Just over my shoulder, most days, my wife is chuckling or clucking about something she has seen on her window on Zuckerworld. This causes me to ask what she found so amusing or outrageous. And there is always an element of "you had to be there," since my mode of discourse is generally this profoundly one-way conduit and the hack and slash world through the lens of Twitter. Having a conversation, as I have heard folks do on The Facebook, evades me. I am almost exclusively a transmitter here. Very rarely do I receive. Which I am sure points to some large character defect on my part, but not one to which I am unfamiliar.
But when I heard that Facebook was becoming Meta, it gave me pause. After what seemed like minutes of speculation across Al Gore's Internet, Marky "Mark" Zuckerberg announced that his company will stop being named for the application that has nearly three billion users. Instead, they will become something more, and something less. I looked it up. Meta means "(of a creative work) referring to itself or to the conventions of its genre; self-referential." And isn't that precisely what Facebook has been doing for its existence? Nobody does self-referential better than the web-based system for rating college girls than The Facebook. And now it will be shepherded into its next incarnation by this new name.
Could it be that after seventeen years, and in particular the past four, Facebook is looking to distance itself from whatever surly images people have generated about it and the folks who rule over it? As if the damage done by the 2010 film Social Network was not significant enough, the billionaires who attempt to connect us with one another have done little but create an echo chamber for a generation. It put quotation marks around words like "friend" and "like." Sounds pretty meta to me.

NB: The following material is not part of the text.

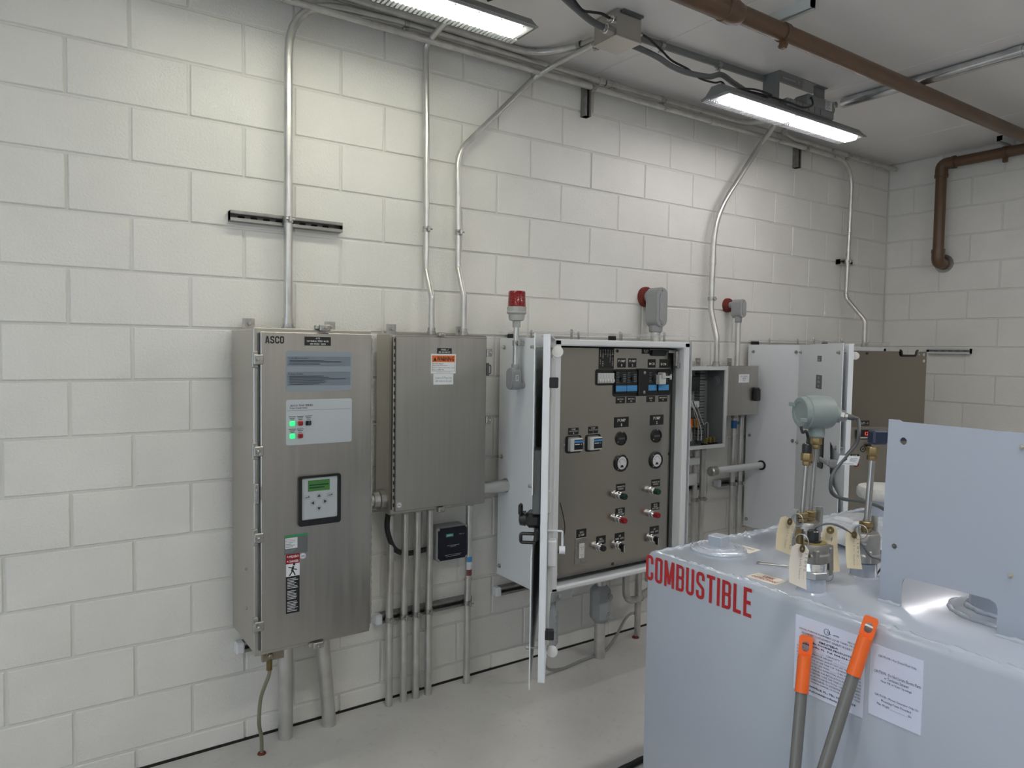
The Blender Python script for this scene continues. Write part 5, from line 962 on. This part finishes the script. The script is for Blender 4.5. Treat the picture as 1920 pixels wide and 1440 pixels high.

And now, after helping fan the flames of really ignorant dissent last January, before and after the insurrection, Facebook is no longer the new or cool kid on the block. Seventeen years ago, you were pretty with it to be on the Facebook. Now, your mom is on Facebook, and she wants to know why you won't accept her friend request.
That's so meta.
Or is it just a continued assault on the senses? Or a continued assault on common sense? Or just a few more minutes until it's MySpace.